What do you do?
I study processes within magma reservoirs – the magmatic plumbing system beneath volcanoes – and in particular, the rates of processes such as crystal growth, magma storage, chemical evolution of magmas, and loss of volcanic gases from the melt. Crystals that grow from magmas can act as tiny recorders of the chemical changes that happen in a magma, so through chemical analyses of the crystals we can extract information about what was happening in the reservoir while they were growing.
Why should the general public be interested in what you do?
Most people are aware that eruptions dramatically affect the local area around a volcano, but some types of eruptions also have far-reaching effects -- for example, they can present a hazard to air traffic hundreds of kilometers away from the volcano, and they can even affect global climate for years after eruptions. As global population grows, more and more people are living near volcanoes, and we need to understand how volcanoes work in order to understand which volcanoes are most dangerous, and which hazards are most likely at a given volcano. My research ties into this because in order to predict what volcanoes will do in the future, we need to know not only what they did in the past but also how long it took them to do it.
Why does it interest you?
Who can resist the lure of volcanoes – especially after seeing lava flow before your eyes? After spending a summer as an intern at the Hawaii Volcano Observatory, I was hooked (it just took me a few years to realize that my interest was scientific as well as aesthetic…). Beyond their aesthetic appeal and the motivation to understand volcanic hazards in order to minimize death and destruction, volcanoes are interesting scientifically because they can tell us a lot about the way the Earth works. For one thing, magmas are the main mechanism of transferring material from the interior of the Earth to the crust, and therefore are big players in crustal growth and chemical exchange between the crust and deep Earth over geologic time. Also, because the bulk of the Earth’s interior is inaccessible, it can be sampled only indirectly, and one of our few sources of information about the deep Earth is the chemistry of magmas that are generated there. But this is complicated by the fact that any magmas that are erupted at the surface must have passed through (and to some extent interacted with) the crust. Therefore, understanding the processes by which magmas interact with and evolve within the crust is important both from the perspective of understanding the origins of diverse magma compositions and their associated hazards, and from the perspective of recognizing geochemical signatures in magmas that are telling us something about global convection and other processes deep within the Earth.
What major advances/discoveries have occurred in your research field over the last 10 years?

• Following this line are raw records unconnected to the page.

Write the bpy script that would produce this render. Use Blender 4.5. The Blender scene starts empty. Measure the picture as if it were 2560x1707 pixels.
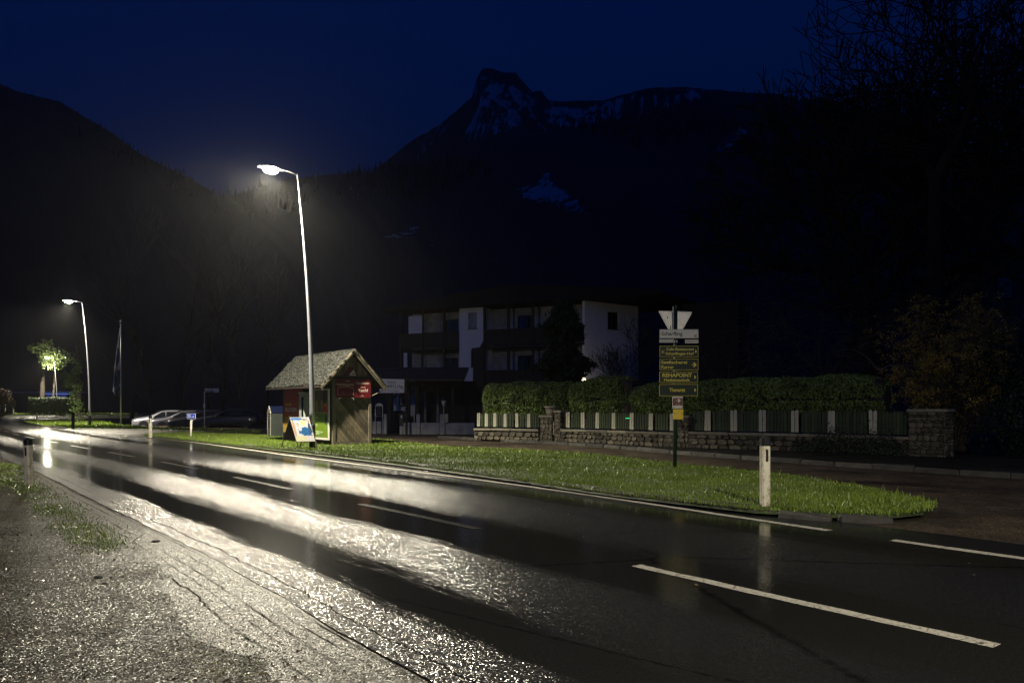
import bpy, math, random
import numpy as np
from mathutils import Vector, Matrix
from mathutils.geometry import tessellate_polygon

S = bpy.context.scene
COL = S.collection
# ------------------------------------------------------------------ camera, sky, exposure
H, F, CX, HY = 1.45, 2000.0, 1280.0, 1016.0          # eye height; focal length, centre and horizon of the 2560 px wide photograph
cam_d = bpy.data.cameras.new('camera')
cam_d.lens = 36 * F / 2560; cam_d.sensor_width = 36; cam_d.shift_y = (HY - 853.5) / 2560
cam_d.clip_start = .05; cam_d.clip_end = 9000
cam = bpy.data.objects.new('camera', cam_d); COL.objects.link(cam)
cam.location = (0, 0, H); cam.rotation_euler = (math.radians(90), 0, 0)
S.camera = cam

world = bpy.data.worlds.new('World'); S.world = world; world.use_nodes = True
wn = world.node_tree; wn.nodes.clear()
sky = wn.nodes.new('ShaderNodeTexSky'); sky.sky_type = 'NISHITA'; sky.sun_disc = False
sky.sun_elevation = math.radians(-4.0); sky.sun_rotation = math.radians(196); sky.altitude = 500
tint = wn.nodes.new('ShaderNodeMix'); tint.data_type = 'RGBA'; tint.blend_type = 'MULTIPLY'
tint.inputs[0].default_value = 1; tint.inputs[7].default_value = (.008, .19, 1.35, 1)
bg = wn.nodes.new('ShaderNodeBackground'); bg.inputs[1].default_value = 1.0
wo = wn.nodes.new('ShaderNodeOutputWorld')
wn.links.new(sky.outputs[0], tint.inputs[6]); addc = wn.nodes.new('ShaderNodeMix'); addc.data_type = 'RGBA'; addc.blend_type = 'ADD'; addc.inputs[0].default_value = 1; addc.inputs[7].default_value = (.0003, .0024, .0165, 1)
wn.links.new(tint.outputs[2], addc.inputs[6]); wn.links.new(addc.outputs[2], bg.inputs[0]); wn.links.new(bg.outputs[0], wo.inputs[0])

S.view_settings.view_transform = 'Standard'; S.view_settings.look = 'None'
S.view_settings.exposure = 0; S.view_settings.gamma = 1; S.view_settings.use_curve_mapping = False
S.cycles.max_bounces = 5; S.cycles.diffuse_bounces = 2; S.cycles.glossy_bounces = 3; S.cycles.volume_bounces = 0
S.cycles.transparent_max_bounces = 8; S.cycles.sample_clamp_indirect = 4; S.cycles.use_denoising = True
S.cycles.caustics_reflective = False; S.cycles.caustics_refractive = False
LAMP_W = 18500.0; LAMP_C = (1.0, .91, .70)
HAZE = .00014

# ------------------------------------------------------------------ helpers
def Wp(x, y, D): return Vector(((x - CX) / F * D, D, H - (y - HY) / F * D))
def G(x, y, z=0.0):
    D = (H - z) * F / (y - HY); return Vector(((x - CX) / F * D, D, z))

def tag(o, label=None, cat=None, group=None, kind=None):
    if label: o['label'] = label
    if cat: o['category'] = cat
    if group: o['group'] = group
    if kind: o['kind'] = kind
    return o
def thing(name, label, cat, loc=(0, 0, 0), rz=0.0, group=None):
    o = bpy.data.objects.new(name, None); COL.objects.link(o)
    o.empty_display_size = .2
    o.location = loc; o.rotation_euler = (0, 0, rz)
    return tag(o, label, cat, group)
def copy_tree(o, parent=None):
    c = o.copy(); COL.objects.link(c); c.parent = parent
    for ch in list(o.children): copy_tree(ch, c)
    return c
def put(o, loc=None, rz=None, label=None, group=None):
    if loc is not None: o.location = loc
    if rz is not None: o.rotation_euler = (0, 0, rz)
    if label: o['label'] = label
    if group: o['group'] = group
    return o

def make(name, verts, faces, m, parent=None, smooth=False, uv=None):
    me = bpy.data.meshes.new(name); me.from_pydata([tuple(v) for v in verts], [], faces)
    me.update()
    if uv is not None:
        l = me.uv_layers.new(name='UVMap')
        idx = np.zeros(len(me.loops), np.int32); me.loops.foreach_get('vertex_index', idx)
        l.data.foreach_set('uv', np.asarray(uv, np.float32)[idx].ravel())
    for mm in (m if isinstance(m, (list, tuple)) else [m]): me.materials.append(mm)
    if smooth: me.polygons.foreach_set('use_smooth', [True] * len(me.polygons))
    o = bpy.data.objects.new(name, me); COL.objects.link(o)
    if parent: o.parent = parent
    return o
def fast(name, V, k, m, parent=None):
    """mesh of loose k-gons from an array (n*k, 3)"""
    n = len(V) // k
    me = bpy.data.meshes.new(name)
    me.vertices.add(len(V)); me.vertices.foreach_set('co', np.asarray(V, np.float32).ravel())
    me.loops.add(len(V)); me.loops.foreach_set('vertex_index', np.arange(len(V), dtype=np.int32))
    me.polygons.add(n); me.polygons.foreach_set('loop_start', np.arange(0, n * k, k, dtype=np.int32))
    me.update(calc_edges=True)
    me.materials.append(m)
    o = bpy.data.objects.new(name, me); COL.objects.link(o)
    if parent: o.parent = parent
    return o

class MB:
    def __init__(s): s.v = []; s.f = []
    def add(s, vs, fs):
        b = len(s.v); s.v += [Vector(v) for v in vs]; s.f += [tuple(i + b for i in f) for f in fs]; return s
    def box(s, c, d, rz=0, bev=0.0):
        """box centred at c, size d, chamfered vertical+top edges when bev>0"""
        x, y, z = d[0] / 2, d[1] / 2, d[2] / 2
        R = Matrix.Rotation(rz, 3, 'Z'); c = Vector(c)
        if bev <= 0:
            p = [(-x, -y, -z), (x, -y, -z), (x, y, -z), (-x, y, -z), (-x, -y, z), (x, -y, z), (x, y, z), (-x, y, z)]
            f = [(0, 3, 2, 1), (4, 5, 6, 7), (0, 1, 5, 4), (1, 2, 6, 5), (2, 3, 7, 6), (3, 0, 4, 7)]
        else:
            b = min(bev, x * .9, y * .9, z * .9)
            def ring(zz, i):
                X, Y = x - i, y - i; c2 = b
                return [(-X + c2, -Y, zz), (X - c2, -Y, zz), (X, -Y + c2, zz), (X, Y - c2, zz), (X - c2, Y, zz), (-X + c2, Y, zz), (-X, Y - c2, zz), (-X, -Y + c2, zz)]
            rs = [ring(-z, b), ring(-z + b, 0), ring(z - b, 0), ring(z, b)]
            if x <= 2 * b or y <= 2 * b: rs = [ring(-z, 0), ring(z, 0)]
            p = sum(rs, []); f = [tuple(range(7, -1, -1)), tuple(range(len(p) - 8, len(p)))]
            for k in range(len(rs) - 1):
                for i in range(8):
                    j = (i + 1) % 8; f.append((k * 8 + i, k * 8 + j, k * 8 + 8 + j, k * 8 + 8 + i))
        return s.add([R @ Vector(q) + c for q in p], f)
    def tube(s, pts, rad, n=8, cap=True):
        pts = [Vector(p) for p in pts]
        rad = rad if isinstance(rad, (list, tuple)) else [rad] * len(pts)
        vs = []; fs = []; ref = None
        for i, p in enumerate(pts):
            t = (pts[min(i + 1, len(pts) - 1)] - pts[max(i - 1, 0)])
            if t.length < 1e-9: t = Vector((0, 0, 1))
            t.normalize()
            if ref is None: ref = Vector((1, 0, 0)) if abs(t.x) < .8 else Vector((0, 1, 0))
            a = (ref - t * ref.dot(t)).normalized(); b = t.cross(a); ref = a
            for k in range(n):
                an = 2 * math.pi * k / n; vs.append(p + (a * math.cos(an) + b * math.sin(an)) * rad[i])
        for i in range(len(pts) - 1):
            for k in range(n):
                j = (k + 1) % n; fs.append((i * n + k, i * n + j, i * n + n + j, i * n + n + k))
        if cap: fs.append(tuple(range(n - 1, -1, -1))); fs.append(tuple(range((len(pts) - 1) * n, len(pts) * n)))
        return s.add(vs, fs)
    def lathe(s, prof, c=(0, 0, 0), n=20):
        c = Vector(c); vs = []; fs = []
        for r, z in prof:
            for k in range(n):
                an = 2 * math.pi * k / n; vs.append(c + Vector((r * math.cos(an), r * math.sin(an), z)))
        for i in range(len(prof) - 1):
            for k in range(n):
                j = (k + 1) % n; fs.append((i * n + k, i * n + j, i * n + n + j, i * n + n + k))
        fs.append(tuple(range(n - 1, -1, -1))); fs.append(tuple(range((len(prof) - 1) * n, len(prof) * n)))
        return s.add(vs, fs)
    def prism(s, poly, o, ax, ay, az, d):
        """polygon (2D list) in axes ax, ay from origin o, extruded d along az"""
        o, ax, ay, az = Vector(o), Vector(ax), Vector(ay), Vector(az)
        n = len(poly)
        vs = [o + ax * p[0] + ay * p[1] for p in poly]; vs += [v + az * d for v in vs]
        tri = tessellate_polygon([[Vector((p[0], p[1], 0)) for p in poly]])
        area = sum(poly[i][0] * poly[(i + 1) % n][1] - poly[(i + 1) % n][0] * poly[i][1] for i in range(n))
        fs = []
        for t in tri:
            a = [poly[k] for k in t]
            ar = (a[1][0] - a[0][0]) * (a[2][1] - a[0][1]) - (a[2][0] - a[0][0]) * (a[1][1] - a[0][1])
            t = tuple(t) if ar > 0 else tuple(reversed(t))
            fs.append(tuple(reversed(t))); fs.append(tuple(i + n for i in t))
        for i in range(n):
            j = (i + 1) % n
            fs.append((i, j, n + j, n + i) if area > 0 else (j, i, n + i, n + j))
        if ax.cross(ay).dot(az) * d < 0: fs = [tuple(reversed(f)) for f in fs]
        return s.add(vs, fs)
    def build(s, name, m, parent=None, smooth=False):
        return make(name, s.v, s.f, m, parent, smooth)
def bx(name, c, d, m, parent=None, rz=0, bev=0.0): return MB().box(c, d, rz, bev).build(name, m, parent)

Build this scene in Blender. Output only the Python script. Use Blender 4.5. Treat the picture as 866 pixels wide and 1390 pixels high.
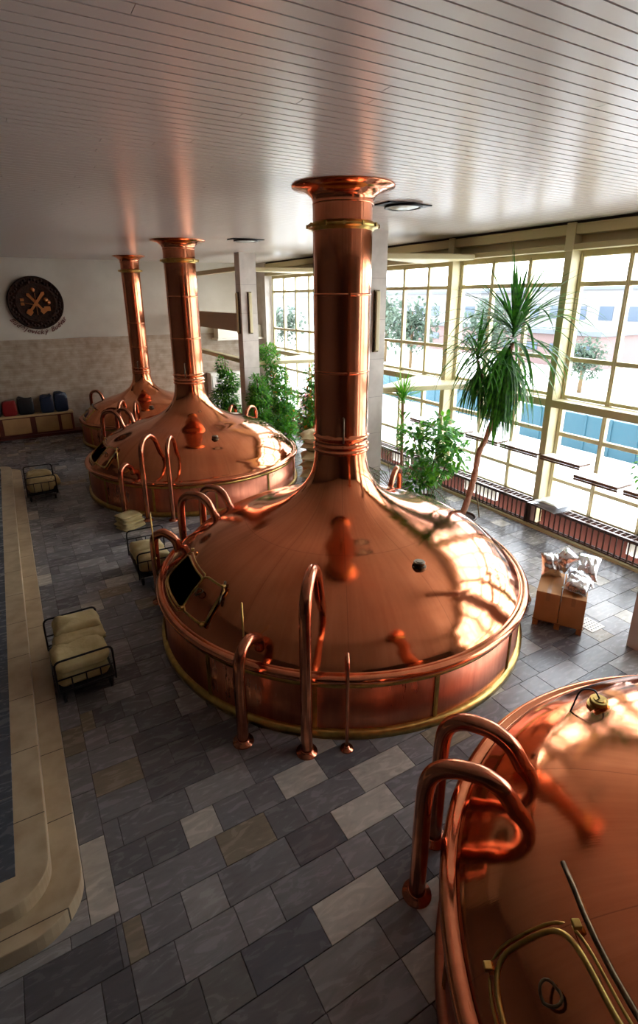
import bpy, bmesh, math, random
from mathutils import Vector, Matrix, noise
for o in list(bpy.data.objects): bpy.data.objects.remove(o)
SC = bpy.context.scene
COL = SC.collection
PI = math.pi
def lin(c):
    c /= 255.0
    return c/12.92 if c <= .04045 else ((c+.055)/1.055)**2.4
def rgb(r, g, b): return (lin(r), lin(g), lin(b), 1)

# ------------------------------------------------------------------ camera
cam_d = bpy.data.cameras.new('camera'); cam = bpy.data.objects.new('camera', cam_d); COL.objects.link(cam)
YAW, PITCH, ROLL, FPX = 0.52109, 0.32839, -0.00527, 723.69
f = Vector((math.sin(YAW)*math.cos(PITCH), math.cos(YAW)*math.cos(PITCH), -math.sin(PITCH)))
r0 = Vector((math.cos(YAW), -math.sin(YAW), 0)); u0 = r0.cross(f)
r = r0*math.cos(ROLL)+u0*math.sin(ROLL); u = u0*math.cos(ROLL)-r0*math.sin(ROLL)
cam.matrix_world = Matrix(((r.x, u.x, -f.x, 0), (r.y, u.y, -f.y, 0), (r.z, u.z, -f.z, 5.0), (0, 0, 0, 1)))
cam_d.sensor_fit = 'VERTICAL'; cam_d.sensor_height = 36; cam_d.lens = 36*FPX/1390
cam_d.shift_y = -45/1390; cam_d.clip_end = 2000; cam_d.clip_start = .05
SC.camera = cam

# ------------------------------------------------------------------ sky, exposure
SKY = 9.0
w = bpy.data.worlds.new('sky'); SC.world = w; w.use_nodes = True
nt = w.node_tree; nt.nodes.clear()
out = nt.nodes.new('ShaderNodeOutputWorld'); bg = nt.nodes.new('ShaderNodeBackground')
tc = nt.nodes.new('ShaderNodeTexCoord'); sx = nt.nodes.new('ShaderNodeSeparateXYZ'); cr = nt.nodes.new('ShaderNodeValToRGB')
nt.links.new(tc.outputs['Generated'], sx.inputs[0]); nt.links.new(sx.outputs['Z'], cr.inputs[0])
cr.color_ramp.elements[0].position = 0.0; cr.color_ramp.elements[0].color = (1, .98, .97, 1)
cr.color_ramp.elements[1].position = .8; cr.color_ramp.elements[1].color = (.78, .86, 1.0, 1)
nt.links.new(cr.outputs[0], bg.inputs[0]); bg.inputs[1].default_value = SKY
nt.links.new(bg.outputs[0], out.inputs[0])
SC.view_settings.view_transform = 'Standard'; SC.view_settings.look = 'None'
SC.view_settings.gamma = 1; SC.view_settings.exposure = 0.32; SC.view_settings.use_curve_mapping = False
try: SC.cycles.max_bounces = 10; SC.cycles.transparent_max_bounces = 12; SC.cycles.diffuse_bounces = 5; SC.cycles.glossy_bounces = 5
except Exception: pass

# ------------------------------------------------------------------ materials
MATS = {}
def nodes(m): return m.node_tree.nodes, m.node_tree.links
def mat(name, col, rough=.5, metal=0., spec=.5, vary=None, scale=4., bump=0., bscale=20., stretch=(1,1,1), emit=None, trans=0.):
    """principled with an optional noise-mixed second colour and noise bump"""
    m = bpy.data.materials.new(name); m.use_nodes = True; n, l = nodes(m); b = n['Principled BSDF']
    b.inputs['Base Color'].default_value = col; b.inputs['Roughness'].default_value = rough
    b.inputs['Metallic'].default_value = metal; b.inputs['Specular IOR Level'].default_value = spec
    tcn = n.new('ShaderNodeTexCoord'); mp = n.new('ShaderNodeMapping'); mp.inputs['Scale'].default_value = stretch
    l.new(tcn.outputs['Object'], mp.inputs[0])
    if vary:
        no = n.new('ShaderNodeTexNoise'); no.inputs['Scale'].default_value = scale; no.inputs['Detail'].default_value = 6
        l.new(mp.outputs[0], no.inputs['Vector'])
        rp = n.new('ShaderNodeValToRGB'); rp.color_ramp.elements[0].position = .32; rp.color_ramp.elements[1].position = .68
        rp.color_ramp.elements[0].color = col; rp.color_ramp.elements[1].color = vary
        l.new(no.outputs['Fac'], rp.inputs[0]); l.new(rp.outputs[0], b.inputs['Base Color'])
    if bump:
        nb = n.new('ShaderNodeTexNoise'); nb.inputs['Scale'].default_value = bscale; nb.inputs['Detail'].default_value = 4
        l.new(mp.outputs[0], nb.inputs['Vector'])
        bp = n.new('ShaderNodeBump'); bp.inputs['Strength'].default_value = bump; bp.inputs['Distance'].default_value = .02
        l.new(nb.outputs['Fac'], bp.inputs['Height']); l.new(bp.outputs[0], b.inputs['Normal'])
    if emit: b.inputs['Emission Color'].default_value = emit[0]; b.inputs['Emission Strength'].default_value = emit[1]
    MATS[name] = m
    return m

def copper_mat(name, c1, c2, r1, r2, seams=False):
    """brushed copper: streaks run from the neck down the dome, darker tarnish in patches"""
    m = bpy.data.materials.new(name); m.use_nodes = True; n, l = nodes(m); b = n['Principled BSDF']
    b.inputs['Metallic'].default_value = 1
    tcn = n.new('ShaderNodeTexCoord'); sep = n.new('ShaderNodeSeparateXYZ'); l.new(tcn.outputs['Object'], sep.inputs[0])
    at = n.new('ShaderNodeMath'); at.operation = 'ARCTAN2'; l.new(sep.outputs[1], at.inputs[0]); l.new(sep.outputs[0], at.inputs[1])
    cs = n.new('ShaderNodeMath'); cs.operation = 'COSINE'; l.new(at.outputs[0], cs.inputs[0])
    sn = n.new('ShaderNodeMath'); sn.operation = 'SINE'; l.new(at.outputs[0], sn.inputs[0])
    zz = n.new('ShaderNodeMath'); zz.operation = 'MULTIPLY'; zz.inputs[1].default_value = .05; l.new(sep.outputs[2], zz.inputs[0])
    cb = n.new('ShaderNodeCombineXYZ'); l.new(cs.outputs[0], cb.inputs[0]); l.new(sn.outputs[0], cb.inputs[1]); l.new(zz.outputs[0], cb.inputs[2])
    st = n.new('ShaderNodeTexNoise'); st.inputs['Scale'].default_value = 22; st.inputs['Detail'].default_value = 8; st.inputs['Roughness'].default_value = .7
    l.new(cb.outputs[0], st.inputs['Vector'])
    bl = n.new('ShaderNodeTexNoise'); bl.inputs['Scale'].default_value = 1.3; bl.inputs['Detail'].default_value = 5
    l.new(tcn.outputs['Object'], bl.inputs['Vector'])
    mx = n.new('ShaderNodeMath'); mx.operation = 'ADD'; l.new(st.outputs['Fac'], mx.inputs[0]); l.new(bl.outputs['Fac'], mx.inputs[1])
    rp = n.new('ShaderNodeMapRange'); rp.inputs[1].default_value = .75; rp.inputs[2].default_value = 1.25; l.new(mx.outputs[0], rp.inputs[0])
    mc = n.new('ShaderNodeMix'); mc.data_type = 'RGBA'; mc.inputs[6].default_value = c1; mc.inputs[7].default_value = c2
    l.new(rp.outputs[0], mc.inputs[0]); l.new(mc.outputs[2], b.inputs['Base Color'])
    rr = n.new('ShaderNodeMapRange'); rr.inputs[3].default_value = r1; rr.inputs[4].default_value = r2; l.new(rp.outputs[0], rr.inputs[0]); l.new(rr.outputs[0], b.inputs['Roughness'])
    if seams:
        dv = n.new('ShaderNodeMath'); dv.operation = 'PINGPONG'; dv.inputs[1].default_value = PI/12; l.new(at.outputs[0], dv.inputs[0])
        rl = n.new('ShaderNodeVectorMath'); rl.operation = 'LENGTH'; fl = n.new('ShaderNodeVectorMath'); fl.operation = 'MULTIPLY'; fl.inputs[1].default_value = (1, 1, 0)
        l.new(tcn.outputs['Object'], fl.inputs[0]); l.new(fl.outputs[0], rl.inputs[0])
        ml = n.new('ShaderNodeMath'); ml.operation = 'MULTIPLY'; l.new(dv.outputs[0], ml.inputs[0]); l.new(rl.outputs['Value'], ml.inputs[1])
        l1 = n.new('ShaderNodeMath'); l1.operation = 'LESS_THAN'; l1.inputs[1].default_value = .0035; l.new(ml.outputs[0], l1.inputs[0])
        sb = n.new('ShaderNodeMath'); sb.operation = 'SUBTRACT'; sb.inputs[1].default_value = 1.52; l.new(rl.outputs['Value'], sb.inputs[0])
        ab = n.new('ShaderNodeMath'); ab.operation = 'ABSOLUTE'; l.new(sb.outputs[0], ab.inputs[0])
        l2 = n.new('ShaderNodeMath'); l2.operation = 'LESS_THAN'; l2.inputs[1].default_value = .004; l.new(ab.outputs[0], l2.inputs[0])
        mm_ = n.new('ShaderNodeMath'); mm_.operation = 'MAXIMUM'; l.new(l1.outputs[0], mm_.inputs[0]); l.new(l2.outputs[0], mm_.inputs[1])
        ms_ = n.new('ShaderNodeMath'); ms_.operation = 'MULTIPLY'; ms_.inputs[1].default_value = .38; l.new(mm_.outputs[0], ms_.inputs[0])
        mk = n.new('ShaderNodeMix'); mk.data_type = 'RGBA'; l.new(ms_.outputs[0], mk.inputs[0]); l.new(mc.outputs[2], mk.inputs[6]); mk.inputs[7].default_value = (.12, .045, .03, 1); l.new(mk.outputs[2], b.inputs['Base Color'])
    # gentle dents of hand-beaten sheet plus fine streak relief
    b1 = n.new('ShaderNodeBump'); b1.inputs['Strength'].default_value = .03; b1.inputs['Distance'].default_value = .02; l.new(st.outputs['Fac'], b1.inputs['Height'])
    n2 = n.new('ShaderNodeTexNoise'); n2.inputs['Scale'].default_value = 2.6; n2.inputs['Detail'].default_value = 2; l.new(tcn.outputs['Object'], n2.inputs['Vector'])
    b2 = n.new('ShaderNodeBump'); b2.inputs['Strength'].default_value = .12; b2.inputs['Distance'].default_value = .03
    l.new(n2.outputs['Fac'], b2.inputs['Height']); l.new(b1.outputs[0], b2.inputs['Normal']); l.new(b2.outputs[0], b.inputs['Normal'])
    MATS[name] = m; return m

def marble_mat(name, veins, dark, rough):
    """polished stone slabs; each slab's own tone comes from the face attribute 'tone'"""
    m = bpy.data.materials.new(name); m.use_nodes = True; n, l = nodes(m); b = n['Principled BSDF']
    b.inputs['Roughness'].default_value = rough; b.inputs['Specular IOR Level'].default_value = .45
    at = n.new('ShaderNodeAttribute'); at.attribute_name = 'tone'
    tcn = n.new('ShaderNodeTexCoord')
    off = n.new('ShaderNodeVectorMath'); off.operation = 'MULTIPLY_ADD'; off.inputs[1].default_value = (37, 61, 17)
    l.new(at.outputs['Color'], off.inputs[0]); l.new(tcn.outputs['Object'], off.inputs[2])
    no = n.new('ShaderNodeTexNoise'); no.inputs['Scale'].default_value = 3.2; no.inputs['Detail'].default_value = 9; no.inputs['Distortion'].default_value = 1.6
    mp = n.new('ShaderNodeMapping'); mp.inputs['Rotation'].default_value = (0, 0, .6); mp.inputs['Scale'].default_value = (1, 3.2, 1)
    l.new(off.outputs[0], mp.inputs[0]); l.new(mp.outputs[0], no.inputs['Vector'])
    rp = n.new('ShaderNodeValToRGB'); rp.color_ramp.elements[0].position = .3; rp.color_ramp.elements[1].position = .72
    rp.color_ramp.elements[0].color = (dark, dark, dark, 1); rp.color_ramp.elements[1].color = (veins, veins, veins, 1)
    l.new(no.outputs['Fac'], rp.inputs[0])
    mx = n.new('ShaderNodeMix'); mx.data_type = 'RGBA'; mx.blend_type = 'MULTIPLY'; mx.inputs[0].default_value = 1
    l.new(at.outputs['Color'], mx.inputs[6]); l.new(rp.outputs[0], mx.inputs[7]); l.new(mx.outputs[2], b.inputs['Base Color'])
    rn = n.new('ShaderNodeMapRange'); rn.inputs[3].default_value = rough-.08; rn.inputs[4].default_value = rough+.12
    l.new(no.outputs['Fac'], rn.inputs[0]); l.new(rn.outputs[0], b.inputs['Roughness'])
    MATS[name] = m; return m

def leaf_mat(name, c1, c2, rough=.38):
    m = bpy.data.materials.new(name); m.use_nodes = True; n, l = nodes(m); b = n['Principled BSDF']
    g = n.new('ShaderNodeTexNoise'); g.inputs['Scale'].default_value = 9; tcn = n.new('ShaderNodeTexCoord'); l.new(tcn.outputs['Object'], g.inputs['Vector'])
    rp = n.new('ShaderNodeValToRGB'); rp.color_ramp.elements[0].position = .35; rp.color_ramp.elements[1].position = .68
    rp.color_ramp.elements[0].color = c1; rp.color_ramp.elements[1].color = c2
    l.new(g.outputs['Fac'], rp.inputs[0]); l.new(rp.outputs[0], b.inputs['Base Color']); b.inputs['Roughness'].default_value = rough
    tr = n.new('ShaderNodeBsdfTranslucent'); l.new(rp.outputs[0], tr.inputs[0]); ms = n.new('ShaderNodeMixShader'); ms.inputs[0].default_value = .35
    l.new(b.outputs[0], ms.inputs[1]); l.new(tr.outputs[0], ms.inputs[2]); l.new(ms.outputs[0], n['Material Output'].inputs[0])
    MATS[name] = m; return m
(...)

Recent analytical advances have made it possible to measure subtle variations in the chemical composition of different crystal populations within a magma or even chemical variations within individual crystals in a single magma. As a result, there is a growing recognition that crystals that we see in lavas may be only partially related to the magma that brought them to the surface. Instead, they often record a complex history of crystal growth and storage in different magmas and/or isolated environments within a given reservoir. The advantage of this complexity is that by studying the crystals, we have access to part of the magma’s history that is lost when you look at the chemical composition of the rock as a whole. By combining this crystal-chemical information with ages of the crystals, we can now develop a much more complete picture of what was going on beneath these volcanoes. Over the last 10 years, our picture of volcanic reservoir processes has changed dramatically due to this crystal-scale information – and the next 10 years promises to bring at least as many new discoveries.